Am Tag danach waren sich alle einig. Das Fernsehduell zwischen Bundeskanzlerin Angela Merkel und ihrem Herausforderer Frank-Walter Steinmeier war für den Chef des ARD-Hauptstadtbüros Ulrich Deppendorf “kein wirkliches Duell, sondern ein Austausch von bekannten Argumenten zweier Politiker, die seit vier Jahren dieses Land gemeinsam regiert haben“.

Hamburg. "Wer gehofft hat, dass es zur Sache geht, ist enttäuscht worden", findet Sat 1-Chefredakteur Peter Limbourg, der selbst zu den Moderatoren des Duells zählte. "2002 und 2005 haben beide Kandidaten auf Sieg gespielt", sagt ZDF-Chefredakteur Nikolaus Brender. "Für Steinmeier geht es diesmal nur um Platz zwei." Das Interesse des TV-Publikums war überschaubar: Nur 14,23 Millionen Zuschauer sahen den Meinungsaustausch zwischen Kanzlerin und Außenminister. 2005, als sich Schröder und Merkel zofften, waren es noch 20,98 Millionen gewesen.

Von der schlechten Quote auf Politikverdrossenheit zu schließen wäre aber voreilig. Im Internet war jede Menge los. "Während des Duells wären wegen des starken Ansturms Bild.de, Spiegel Online und Tagesschau.de beinah in die Knie gegangen", sagt Klas Roggenkamp von der Online-Plattform Wahl.de. Auf Abendblatt .de legte die Zahl der Seitenaufrufe auf 2,4 Millionen zu. An normalen Sonntagen sind es nur 900 000.

Beim Nachrichtendienst Twitter seien während des Duells 30 000 Meldungen zu dem Thema aufgelaufen, sagt der Journalist und Medienwissenschaftler Robin Meyer-Lucht. Dies sei ein ungewöhnlich hoher Wert für Politiksendungen.
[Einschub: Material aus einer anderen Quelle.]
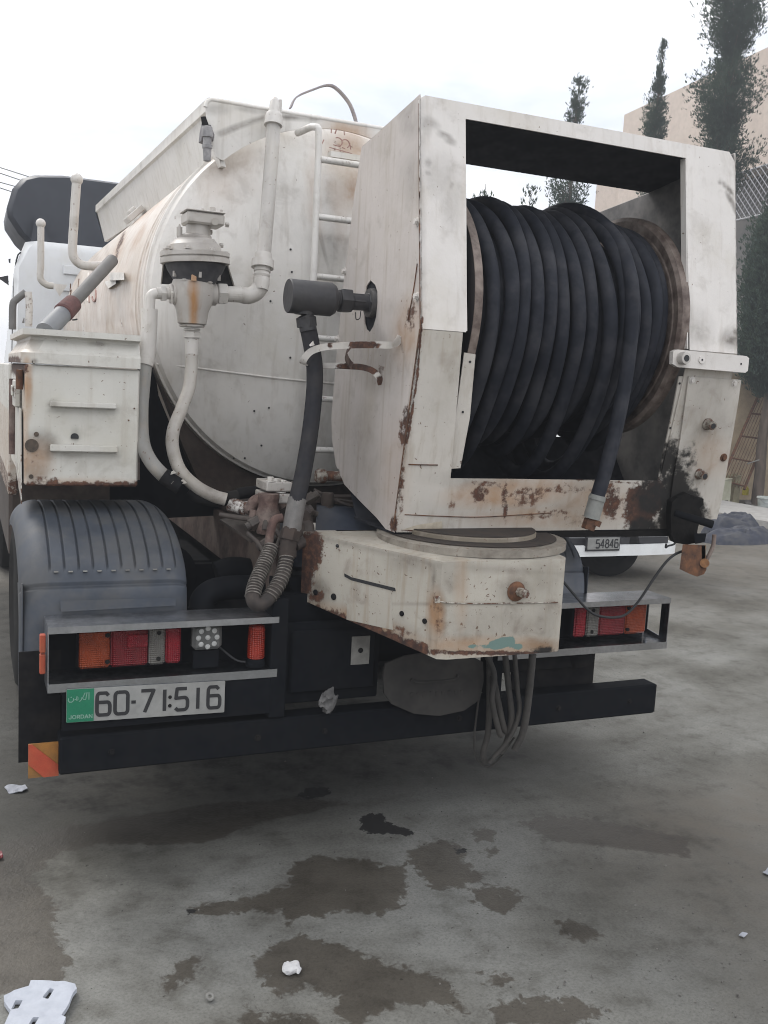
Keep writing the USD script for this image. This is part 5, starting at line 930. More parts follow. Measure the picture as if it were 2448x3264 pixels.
obj('collar', lathe((XH - .012, YS, zT), (1, 0, 0), [(0, .03), (.0, .052), (.03, .056)], 28), mat_plain('worn_black_collar', (.02, .02, .022), (.09, .085, .08), 40., .5), sw, smooth=30)
obj('wire', tube([(xb + .01, YS - .03, zT - .04), (xb + .012, YS - .035, zT - .065), (xb + .026, YS - .035, zT - .06), (xb + .03, YS - .03, zT - .035)], .0018, 6, 6), INK, sw)
fs = tp([(972, 962, YS), (975, 1010, YS), (983, 1055, YS - .005)])
obj('branch', [cyl((fs[0][0], YS, zT), fs[0] + [0, 0, -.045], .036, n=24), cyl(fs[0] + [.001, 0, -.045], fs[1] + [0, 0, -.0], .034, n=24), hexnut(fs[1], fs[1] + [.006, 0, -.036], .037), cyl(fs[1], fs[2], .031, n=24)], CASTBLK, sw, smooth=25)
fh = tp([(980, 1035, YS), (990, 1085, .225), (998, 1130, .22), (1003, 1180, .215), (1001, 1260, .20), (988, 1380, .18), (968, 1500, .155), (950, 1580, .14), (936, 1650, .125), (930, 1690, .12)])
fd = obj('feed_hose', tube(fh, .0305, 22, 10), REDHOSE, T, smooth=45)
obj('ferrule', [tube(tp([(948, 1590, .1415), (936, 1650, .125), (930, 1690, .12)]), .0335, 24, 6)], mat_plain('grey_ferrule', (.09, .085, .08), (.15, .14, .13), 30., .6), fd, smooth=30)
obj('hex_nut', hexnut(at(931, 1682, Y=.12), at(921, 1722, Y=.115), .037), CHASSIS, fd)
obj('fitting', [cyl(at(921, 1722, Y=.115), at(917, 1752, Y=.11), .030, n=22), cyl(at(917, 1752, Y=.11), at(915, 1775, Y=.105), .033, n=22)], CHASSIS, fd, smooth=30)
# elbow behind and the U of spring-armoured hose
un = [at(x, y, Y=Y) for x, y, Y in ((915, 1770, .10), (908, 1805, .08), (898, 1840, .05), (880, 1875, .02), (858, 1905, .0), (835, 1925, -.01), (815, 1925, -.01), (805, 1905, .0), (812, 1870, .03), (830, 1825, .07), (850, 1780, .11), (866, 1745, .14))]
HOSED = mat_plain('dark_armoured_hose', (.014, .011, .010), (.04, .031, .026), 30., .8, dust=(.085, .07, .058), dustamt=.5)
uh = obj('armoured_hose', tube(un, .0245, 20, 8), HOSED, T, smooth=45)
def coil(P, r, turns, wr, n=16):
    P = smooth_path(P, 12); L_ = np.concatenate([[0], np.cumsum(np.linalg.norm(np.diff(P, axis=0), axis=1))]); s = np.linspace(0, L_[-1], turns * n)
    Q = np.stack([np.interp(s, L_, P[:, i]) for i in range(3)], 1); T_ = np.gradient(Q, axis=0); T_ /= np.linalg.norm(T_, axis=1, keepdims=True); d, a, b = frame(T_[0]); out = []
    for i in range(len(Q)):
        a = a - T_[i] * np.dot(a, T_[i]); a /= np.linalg.norm(a); b = np.cross(T_[i], a); th = i / n * 2 * np.pi; out.append(Q[i] + r * (math.cos(th) * a + math.sin(th) * b))
    return sweep(np.array(out), circ(wr, 6))
obj('spring', coil(un[0:5], .0262, 13, .0024), SPRING, uh, smooth=60); obj('spring', coil(un[7:12], .0262, 20, .0024), SPRING, uh, smooth=60)
obj('elbow', tube(tp([(925, 1745, .15), (950, 1720, .16), (972, 1690, .18), (972, 1650, .2), (960, 1640, .22)]), .024, 18, 8), CHASSIS, uh, smooth=45)
# hose holder: flat bars bent from the housing round the feed hose
HOLD = P_PIPE
hz = lambda x, y, Y: at(x, y, Y=Y)
b1 = [at(1277, 1072, X=XH - .001), at(1270, 1086, X=XH - .008), at(1258, 1096, X=XH - .022), at(1240, 1100, X=XH - .04), at(1200, 1099, X=1.335), at(1160, 1099, X=1.31), hz(1120, 1100, .13), hz(1050, 1104, .15), hz(1010, 1112, .155), hz(985, 1125, .16), hz(968, 1148, .175), hz(968, 1160, .20), hz(990, 1163, .25), hz(1010, 1160, .255)]
hd = obj('hose_holder', dense(strip(b1, .024, .005, (0, 0, 1), 8), .015), HOLD, T, smooth=30, wear={'rust': blobs((1150, 1100, 40, 14, 0, .95), (1185, 1100, 26, 12, 0, .9), (1050, 1100, 10, 12, 0, .7), (1060, 1090, 30, 8, 0, .4)), 'grime': blobs((1260, 1100, 20, 20, 0, .6))})
b2 = [hz(1010, 1160, .255), hz(1024, 1166, .25), hz(1090, 1166, .22), at(1120, 1168, X=1.325), at(1150, 1170, X=1.338), at(1178, 1177, X=1.352), at(1196, 1188, X=1.364), at(1208, 1204, X=1.376), at(1214, 1226, X=XH - .001)]
obj('lower_bar', dense(strip(b2, .022, .005, (0, .2, 1), 8), .015), HOLD, hd, smooth=30, wear={'rust': either(blobs((1130, 1170, 60, 16, 0, .95), (1180, 1180, 30, 14, 0, .8), (1212, 1215, 14, 24, 0, .8)))})
b3 = [hz(1118, 1104, .135), hz(1106, 1120, .15), hz(1104, 1138, .17), hz(1114, 1158, .20), hz(1122, 1166, .205)]
obj('link', dense(strip(b3, .03, .005, (0, -1, .2), 8), .012), RUSTPIPE, hd, smooth=30)
obj('wing_nut', [hull([hz(985, 1100, .14), hz(998, 1086, .14), hz(1003, 1100, .14), hz(990, 1104, .13), hz(998, 1090, .155)])], P_PIPE, hd)
# ---- pump valves and pipes on the left rail
vb2 = obj('pump_block', [box(at(842, 1535, Y=.34)[0], at(925, 1535, Y=.34)[0], .30, .46, at(842, 1605, Y=.3)[2], at(842, 1575, Y=.3)[2], .004), box(at(842, 1535, Y=.34)[0] + .002, at(925, 1535, Y=.34)[0], .31, .46, at(842, 1568, Y=.3)[2], at(842, 1538, Y=.3)[2], .004)], P_PIPE, T, wear={'grime': lambda P: .5 + 0 * P[:, 0], 'rust': lambda P: .30 + 0 * P[:, 0]})
for x, y in ((862, 1535), (880, 1540), (902, 1546), (895, 1570)): obj('bolt', bolt(at(x, y, Y=.33), (0, 0, 1), .013, .014), P_PIPE, vb2)
vb3 = obj('valve_body', [lathe(at(852, 1700, Y=.30), (0, 0, 1), [(0, .04), (.02, .046), (.08, .044), (.11, .036), (.13, .04), (.15, .04)], 28), cyl(at(730, 1612, Y=.45), at(800, 1622, Y=.38), .022, n=18), cyl(at(800, 1690, Y=.33), at(812, 1625, Y=.33), .018, n=16)], RUSTPIPE, T, smooth=35)
obj('curved_pipe', tube(tp([(795, 1625, .36), (815, 1598, .35), (850, 1588, .34), (885, 1592, .33), (905, 1610, .33)]), .024, 18, 8), RUSTPIPE, vb3, smooth=45)
obj('red_pipe', tube(tp([(900, 1650, .16), (880, 1655, .16), (868, 1672, .16), (860, 1710, .16), (856, 1745, .16)]), .016, 16, 8), RUSTPIPE, vb3, smooth=45)
obj('coupling', [cyl(at(735, 1605, Y=.44), at(770, 1618, Y=.41), .026, n=18), hexnut(at(775, 1617, Y=.41), at(790, 1622, Y=.39), .028)], P_PIPE, vb3, wear={'rust': lambda P: .55 + 0 * P[:, 0]})
obj('ground_hose', tube(tp([(606, 1560, .47), (640, 1585, .46), (700, 1593, .45), (758, 1582, .45)]), .026, 18, 8), BLACKDUST, T, smooth=45)
obj('ground_hose', tube(tp([(755, 1575, .55), (800, 1568, .55), (850, 1566, .55), (900, 1570, .55)]), .023, 18, 8), BLACKDUST, T, smooth=45)
GREASE = mat_plain('greasy_steel', (.012, .009, .008), (.045, .032, .026), 26., .6, dust=(.09, .075, .06), dustamt=.45, bump=.6)
for L_, r_ in (([(700, 1640, .40), (760, 1650, .36), (820, 1660, .30), (880, 1690, .24), (900, 1730, .2)], .010), ([(880, 1560, .38), (940, 1585, .36), (985, 1640, .32), (975, 1700, .28), (950, 1740, .2)], .013), ([(925, 1600, .33), (955, 1610, .31), (980, 1625, .30), (1010, 1640, .30)], .012), ([(790, 1700, .28), (830, 1740, .2), (850, 1790, .14), (840, 1830, .1)], .009), ([(960, 1660, .2), (985, 1680, .17), (975, 1720, .14), (940, 1740, .12)], .020), ([(1000, 1560, .45), (1060, 1590, .42), (1120, 1612, .40), (1230, 1625, .38)], .006), ([(860, 1600, .30), (850, 1640, .28), (846, 1690, .26)], .014), ([(905, 1680, .22), (890, 1720, .18), (872, 1770, .12)], .007)):
    obj('greasy_pipe', tube(tp(L_), r_, 12, 8), GREASE, T, smooth=45)
for x, y, Y, w in ((815, 1665, .30, .024), (968, 1640, .30, .030), (930, 1560, .36, .028), (985, 1590, .36, .022), (850, 1730, .22, .020)):
    q = at(x, y, Y=Y); obj('pipe_union', [hexnut(q + [-.02, 0, -.012], q + [.02, 0, .012], w), cyl(q + [-.035, 0, -.02], q + [.035, 0, .02], w * .7, n=14)], GREASE, T)
obj('mount_plate', hull([at(700, 1655, Y=.5), at(800, 1720, Y=.3), at(860, 1700, Y=.3), at(790, 1640, Y=.5), at(700, 1662, Y=.5), at(800, 1730, Y=.3), at(860, 1712, Y=.3)]), GREASE, T)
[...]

Allerdings gefiel auch den meisten Twitter-Nutzern das Duell nicht: "Sie kritisierten die Farblosigkeit der Kandidaten und den Moderationsstil", sagt Meyer-Lucht.

Auch der Medienwissenschaftler Lutz Hachmeister war von dem Duell nur mäßig begeistert. "Das Format ist mit 90 Minuten viel zu lang", sagt er. "Dennoch kamen wichtige Politikfelder wie Technologie, Bildung, Europa und Familie gar nicht zur Sprache."

Hachmeister glaubt zu wissen, wie es besser geht. Er gehört zusammen mit anderen unabhängigen Journalisten und Wissenschaftlern der "Kommission zur Kanzlerdebatte" an. Ihr Vorbild ist die "Commission on Presidental Debates", die in den USA die Duelle der Präsidentschaftskandidaten nicht nur bewertet, sondern auch veranstaltet. Hachmeisters Kommission kann nur Empfehlungen aussprechen. Schon nach dem Duell 2005 regte sie an, wie schon 2002 zu zwei Sendungen zurückzukehren. Sie sollten nicht länger als 60 Minuten dauern und nur von zwei Moderatoren geleitet werden.

Dieser Rat wurde nicht beherzigt. "Es gibt da ein gemeinsames Gefängnis von politischer Klasse und Politjournalismus", ärgert sich der Medienwissenschaftler. Die Sender können zwei Duellen mit zwei Moderatoren mittlerweile aber einiges abgewinnen. Die Chefredakteure von ZDF und Sat.1, Brender und Limbourg, halten eine solche Lösung für ebenso wünschenswert wie der Leiter des ARD-Hauptstadtbüros, Deppendorf. "In zwei Duellen", sagt Limbourg, "könnte man alle Themen unterbringen."